It was announced recently that HP was purchasing Palm. As both a customer and shareholder of Palm, I’m happy with this. It was, quite probably, Palm’s least bad option.
I’ve had a Pre for almost a year now, and while I love it, and truly think WebOS is by far the best mobile OS on the market, I can see why Palm has had trouble with it. Their advertising strategy has been pretty awful, to put it mildly. They’ve taken some steps to change that recently, and I think their newer ads will work out much better, but it’s unclear if they could sustain themselves long enough for that to happen if they had remained independent.
They’ve also got to make some more appealing hardware. The Pre looks cheap and plasticy, and to some small extent feels that way too. HP might not be Apple, but they’re much better at building attractive hardware (when they try, which they often don’t) than most.
Palm made a seemingly enormous mistake in launching with Sprint. Their hardware had a pretty long technological lead on everyone else when it launched, but was about average by the time it got to the bigger carriers. Whatever Sprint gave them (in excess of what Verizon would have) it wasn’t worth it.
HP is getting a lot in this deal. They’re getting the most user- and developer-friendly mobile OS on the market. They’re getting the carrier relationships (biz-dev is the name of the game in the mobile space) and clearly some engineering talent.
On the other hand, I’m afraid they may be developing the “man with a hammer syndrome” if all of the stories about killing off the Windows 7 Slate are true. While I love my Pre, I have no desire for a bigger, faster one. There’s just too much it can’t do, even at 3x the size.

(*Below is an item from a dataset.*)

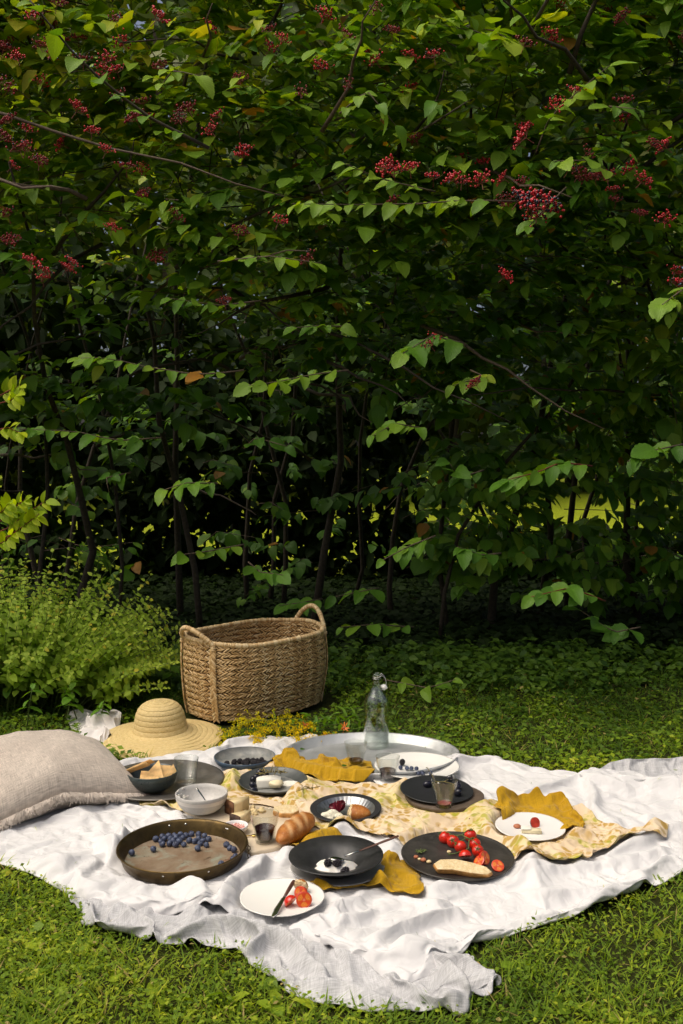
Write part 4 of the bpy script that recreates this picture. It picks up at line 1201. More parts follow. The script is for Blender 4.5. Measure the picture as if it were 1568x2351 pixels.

I’d probably preorder a Windows 7 one. There’s just so much I can do on Windows 7, even on a device designed solely for casual use, that I cannot on an iPad or a comparable WebOS device. I can watch Hulu or play games. I can use Roboform to log into my zillions of web services without having to type passwords (and typing is the Achilles heel of virtual keypad devices, so anything that reduces it is going to be a big usability boon). I can use full-fledged Outlook or Trillian. I can use Dropbox and Windows Live Writer and VLC and uTorrent and play Chess on Yahoo. I can play Starcraft 2… ok maybe not. But you get the point.
The number of things I can do on a full Windows machine dwarfs even the iTunes App Store, which itself makes the WebOS one look flabby and weak. I don’t want an app store, I want good old fashioned programs. Apps suck, they just suck a little less than websites.
I don’t want or need a bigger, less convenient version of my phone, I want a smaller, more convenient version of my laptop.